“I am the Good Shepherd,” the Lord Jesus proclaimed in John 10:11. I have often pondered: what is the definition of a “good shepherd”? Since the Lord describes Himself with such a title, how would He define the concept of a good shepherd? What are the key features that identify this Shepherd with this title? It is clearly possible to be a shepherd, but how does one attain to the distinction of being called “good”? Thankfully, the Lord garnishes this appetizing passage regarding His role as the Good Shepherd with His perspective on shepherding God’s flocks. And the first lesson we learn is that the Good Shepherd loves the sheep.
The principle that the Lord loves His sheep is extracted directly from His statement, “The Good Shepherd gives His life for the sheep” (Jn. 10:11a). The Lord uses the adjective “good” for it expresses the idea of a genuine, spontaneous, voluntary, and internally driven benevolence. His first and foremost principle is embodied by the selflessness of the shepherd. He did not lay down His life for the protection of reputation; rather, He completely abandoned self out of love for the sheep. When God the Father described His love, He moved John to pen the universally recognized verse, “For God so loved the world that He gave His only begotten Son…” (Jn. 3:16). He gave His most prized and adored possession. Divine love equals sacrifice of one’s self; sacrifice of one’s self equals love for the object. Thus, in John 10, we may safely interchange the meaning of “…lays down His life for the sheep” (i.e. self sacrifice) with “…loves the sheep.”
Based on His perfect sacrifice, the Lord lays down His foremost principle on shepherding: the Good Shepherd loves the sheep. While seeming to state the obvious, a danger still remains: elders performing the duties of the shepherd without possessing the heart of the shepherd. The Good Shepherd has known of this propensity all along and simply desires from under-shepherds what He desires from all men: confession and brokenness of an impaired heart that surrenders to His healing balm.
From His lips falls an additional corollary to His main principle of loving the sheep. The Lord immediately distinguishes Himself from the hired hand. The hireling does not have the adjective “good” attached to his rank. Instead, the Lord pointedly draws a contrast: “But a hireling who is not the shepherd…sees the wolf coming and leaves the sheep and flees; and the wolf catches the sheep and scatters them” (Jn. 10:12). The greatest atrocity, according to any shepherd, occurs when the enemy “scatters” the sheep in an effort to isolate the weak for prey. This profoundly bothers the Lord Jesus, who reflects the genuine love of a shepherd for the sheep and directly states that He is nothing like the hired hand. When He sees the wolf coming, the Good Shepherd runs to the danger rather than in the opposite direction.

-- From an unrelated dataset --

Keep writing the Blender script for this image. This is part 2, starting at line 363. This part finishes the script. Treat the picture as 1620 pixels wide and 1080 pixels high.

Such was the case with the prototypical shepherd, David. Early in his career, when a terrorizing enemy of the Israeli army heckled the troops, David raced out to oppose him. As Goliath then roared toward him, our shepherd boy “hurried and ran…to meet the Philistine” (1 Sam. 17:48). This is expressly like our Lord Jesus—when sin and death thundered upon mankind through the terrorizing chants of Satan, Christ then rose up and rushed toward the Enemy for our defense and secured victory over our “Goliath.” Glory be to our Good Shepherd for His triumph is hand-crafted out of the solid oak of His love.
As love motivates our Shepherd to engage the Enemy on our behalf, so must it be for the under-shepherds of today. We can no longer fail to love the sheep. With love as our foundation, we must lay our lives down on the battlefield opposing the “wolves” of our day. Today, the ravenous enemy comes in the form of longstanding bitterness, unending stubbornness, resistance to brokenness, and erroneous appetites for lustful wantonness. How long will these wolves decimate the under-shepherds and the flocks under their care? We must be a generation of elders who surrender to His precepts and thus turn the tide for generations to come.